====== SUPPLIED MATERIAL ======

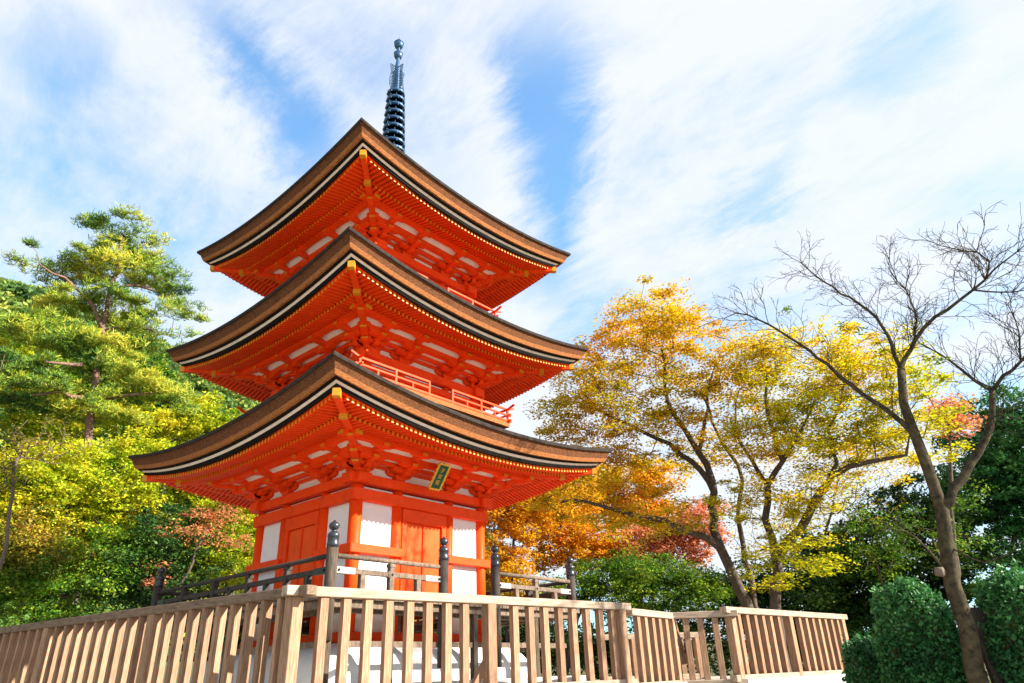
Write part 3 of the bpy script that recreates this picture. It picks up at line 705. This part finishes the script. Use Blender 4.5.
class Skel:
    def __init__(s): s.p = []; s.par = []; s.r = []
    def add(s, p_, par, r_=0.0): s.p.append(np.array(p_, float)); s.par.append(par); s.r.append(r_); return len(s.p)-1
    def limb(s, pts, r0, r1, par=None, step=.35, wob=.03):
        pts = [np.array(q, float) for q in pts]
        # Catmull-Rom
        ext = [2*pts[0]-pts[1]] + pts + [2*pts[-1]-pts[-2]]; path = []
        for i in range(1, len(ext)-2):
            p0, p1, p2, p3 = ext[i-1:i+3]; k = max(1, int(np.linalg.norm(p2-p1)/step))
            for j in range(k):
                t = j/k; path.append(.5*((2*p1)+(-p0+p2)*t+(2*p0-5*p1+4*p2-p3)*t*t+(-p0+3*p1-3*p2+p3)*t**3))
        path.append(pts[-1]); ids = []
        for j, q in enumerate(path):
            t = j/max(1, len(path)-1)
            if par is not None and j == 0: par_ = par; q = q
            w = rng.normal(size=3)*wob*(0 if j == 0 else 1)
            par = s.add(q+w, par if par is not None else -1, r0+(r1-r0)*t); ids.append(par)
        return ids
    def nearest(s, q): P = np.array(s.p); return int(np.argmin(((P-q)**2).sum(1)))
    def connect(s, targets, r_tip=.008, seg=.35, droop=.08, wob=.05, upw=.35, maxr=9.):
        P = np.array(s.p); order = None
        dmin = np.array([((P-t).__pow__(2).sum(1)).min() for t in targets]); order = np.argsort(dmin); tips = []
        pos = np.zeros((len(P)+len(targets)*14, 3)); cnt = len(P); pos[:cnt] = P
        for i in order:
            t = targets[i]; dv = t-pos[:cnt]; dist = np.linalg.norm(dv, axis=1)
            cost = dist + upw*np.maximum(0, -dv[:, 2]) ; j = int(np.argmin(cost)); L_ = dist[j]
            k = min(12, max(1, int(L_/seg))); a = pos[j].copy(); cur = j
            side = rng.normal(size=3)*wob*L_
            for m_ in range(1, k+1):
                f = m_/k; q = a+(t-a)*f; q = q+side*math.sin(PI*f)+np.array((0, 0, 1))*droop*L_*math.sin(PI*f)
                cur = s.add(q, cur); pos[cnt] = q; cnt += 1
            tips.append(cur)
        return tips
    def radii(s, r_tip, expo=.42, maxr=10.):
        n_ = len(s.p); w = np.zeros(n_); ch = [0]*n_
        for i in range(n_-1, -1, -1):
            if w[i] == 0: w[i] = 1
            if s.par[i] >= 0: w[s.par[i]] += w[i]
        pr = r_tip*w**expo
        for i in range(n_): s.r[i] = max(s.r[i], min(pr[i], maxr))
        for i in range(n_-1, -1, -1):
            if s.par[i] >= 0 and s.r[s.par[i]] < s.r[i]*.98: s.r[s.par[i]] = s.r[i]
    def mesh(s, name, m_, parent, sides=6, small=4):
        n_ = len(s.p); kids = [[] for _ in range(n_)]
        for i in range(n_):
            if s.par[i] >= 0: kids[s.par[i]].append(i)
        mb = MB(); stack = [i for i in range(n_) if s.par[i] < 0]; starts = [(None, i) for i in stack]
        while starts:
            pa, i = starts.pop(); ch = [] if pa is None else [(s.p[pa], min(s.r[pa], s.r[i]*1.25))]
            while True:
                ch.append((s.p[i], s.r[i])); ks = sorted(kids[i], key=lambda q: -s.r[q])
                if not ks: break
                for q in ks[1:]: starts.append((i, q))
                i = ks[0]
            if len(ch) > 1:
                R0 = max(c[1] for c in ch); mb.tube([Vector(c[0]) for c in ch], [c[1] for c in ch], 10 if R0 > .1 else (sides if R0 > .03 else small), cap=True)
        return mb.build(name, m_, parent, smooth=True)
    def rebase(s, o): s.p = [q-o for q in s.p]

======

__YOUR INSTRUCTIONS__. Copy out all the data exactly; skip the pictures.

__ANSWER BELOW__.
Write part 3 of the bpy script that recreates this picture. It picks up at line 705. This part finishes the script. Use Blender 4.5.
class Skel:
    def __init__(s): s.p = []; s.par = []; s.r = []
    def add(s, p_, par, r_=0.0): s.p.append(np.array(p_, float)); s.par.append(par); s.r.append(r_); return len(s.p)-1
    def limb(s, pts, r0, r1, par=None, step=.35, wob=.03):
        pts = [np.array(q, float) for q in pts]
        # Catmull-Rom
        ext = [2*pts[0]-pts[1]] + pts + [2*pts[-1]-pts[-2]]; path = []
        for i in range(1, len(ext)-2):
            p0, p1, p2, p3 = ext[i-1:i+3]; k = max(1, int(np.linalg.norm(p2-p1)/step))
            for j in range(k):
                t = j/k; path.append(.5*((2*p1)+(-p0+p2)*t+(2*p0-5*p1+4*p2-p3)*t*t+(-p0+3*p1-3*p2+p3)*t**3))
        path.append(pts[-1]); ids = []
        for j, q in enumerate(path):
            t = j/max(1, len(path)-1)
            if par is not None and j == 0: par_ = par; q = q
            w = rng.normal(size=3)*wob*(0 if j == 0 else 1)
            par = s.add(q+w, par if par is not None else -1, r0+(r1-r0)*t); ids.append(par)
        return ids
    def nearest(s, q): P = np.array(s.p); return int(np.argmin(((P-q)**2).sum(1)))
    def connect(s, targets, r_tip=.008, seg=.35, droop=.08, wob=.05, upw=.35, maxr=9.):
        P = np.array(s.p); order = None
        dmin = np.array([((P-t).__pow__(2).sum(1)).min() for t in targets]); order = np.argsort(dmin); tips = []
        pos = np.zeros((len(P)+len(targets)*14, 3)); cnt = len(P); pos[:cnt] = P
        for i in order:
            t = targets[i]; dv = t-pos[:cnt]; dist = np.linalg.norm(dv, axis=1)
            cost = dist + upw*np.maximum(0, -dv[:, 2]) ; j = int(np.argmin(cost)); L_ = dist[j]
            k = min(12, max(1, int(L_/seg))); a = pos[j].copy(); cur = j
            side = rng.normal(size=3)*wob*L_
            for m_ in range(1, k+1):
                f = m_/k; q = a+(t-a)*f; q = q+side*math.sin(PI*f)+np.array((0, 0, 1))*droop*L_*math.sin(PI*f)
                cur = s.add(q, cur); pos[cnt] = q; cnt += 1
            tips.append(cur)
        return tips
    def radii(s, r_tip, expo=.42, maxr=10.):
        n_ = len(s.p); w = np.zeros(n_); ch = [0]*n_
        for i in range(n_-1, -1, -1):
            if w[i] == 0: w[i] = 1
            if s.par[i] >= 0: w[s.par[i]] += w[i]
        pr = r_tip*w**expo
        for i in range(n_): s.r[i] = max(s.r[i], min(pr[i], maxr))
        for i in range(n_-1, -1, -1):
            if s.par[i] >= 0 and s.r[s.par[i]] < s.r[i]*.98: s.r[s.par[i]] = s.r[i]
    def mesh(s, name, m_, parent, sides=6, small=4):
        n_ = len(s.p); kids = [[] for _ in range(n_)]
        for i in range(n_):
            if s.par[i] >= 0: kids[s.par[i]].append(i)
        mb = MB(); stack = [i for i in range(n_) if s.par[i] < 0]; starts = [(None, i) for i in stack]
        while starts:
            pa, i = starts.pop(); ch = [] if pa is None else [(s.p[pa], min(s.r[pa], s.r[i]*1.25))]
            while True:
                ch.append((s.p[i], s.r[i])); ks = sorted(kids[i], key=lambda q: -s.r[q])
                if not ks: break
                for q in ks[1:]: starts.append((i, q))
                i = ks[0]
            if len(ch) > 1:
                R0 = max(c[1] for c in ch); mb.tube([Vector(c[0]) for c in ch], [c[1] for c in ch], 10 if R0 > .1 else (sides if R0 > .03 else small), cap=True)
        return mb.build(name, m_, parent, smooth=True)
    def rebase(s, o): s.p = [q-o for q in s.p]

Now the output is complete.